The Original Gerber Baby Has Passed Away At The Age Of 95!

Ann Turner Cook, who was known as the Gerber Baby and was immortalized in charcoal, died at the age of 95.

On Friday, June 4, the baby brand confirmed Cook’s death on Instagram.

Here’s what the company said:

“Gerber is deeply saddened by the passing of Ann Turner Cook, the original Gerber baby, whose face was sketched to become the iconic Gerber logo more than 90 years ago. We extend our deepest sympathies to Ann’s family and to anyone who had the pleasure of knowing her.”

More than 90 years ago, Cook’s face was sketched to create the renowned Gerber logo.

According to the corporate website, Cook was just four months old when the family’s neighbor, Dorothy Hope Smith, made a sketch of the cherubic baby in charcoal and submitted it to Gerber’s advertising campaign contest in 1928.

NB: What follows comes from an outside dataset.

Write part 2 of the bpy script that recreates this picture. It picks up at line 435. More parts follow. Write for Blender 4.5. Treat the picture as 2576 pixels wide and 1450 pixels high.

The judges were completely smitten with the simple sketch of the expressive tyke, despite the fact that more elaborate images were submitted. Cook’s radiant face, first shown in Good Housekeeping in 1928, became the official trademark of Gerber Baby food by 1931. For decades, the image appeared on a variety of Gerber products, including baby food, drink, and formula.

“Many years before becoming an extraordinary mother, teacher, and writer, her smile and expressive curiosity captured hearts everywhere and will continue to live on as a symbol for all babies,” the company said.

Cook was revealed to be the iconic Gerber baby in the late 1970s after Gerber maintained the identity of its Gerber baby a mystery for 40 years.

Cook was a Tampa English teacher who rose through the ranks to become the department chairwoman at Hillsborough High School. She graduated from Southern Methodist University with a bachelor’s degree and went on to the University of South Florida for her master’s degree. She went on to write other mystery novels after she retired. Three daughters, a son, eight grandsons, and nine great-grandchildren survive Cook. James Cook, her criminologist spouse, died in 2004.

Cook told CBS Sunday Morning in 2013 that her children loved seeing their mother’s iconic face on the packaging.

She said, “My own children would go through a grocery store, and they would point to the Gerber baby food and say, ‘That’s my mother’s picture,’ to whoever was walking by.”

Cook also went on to say that was proud.

“That’s my immortality,

“I’ve become a symbol for babies, which couldn’t be anything nicer than that.”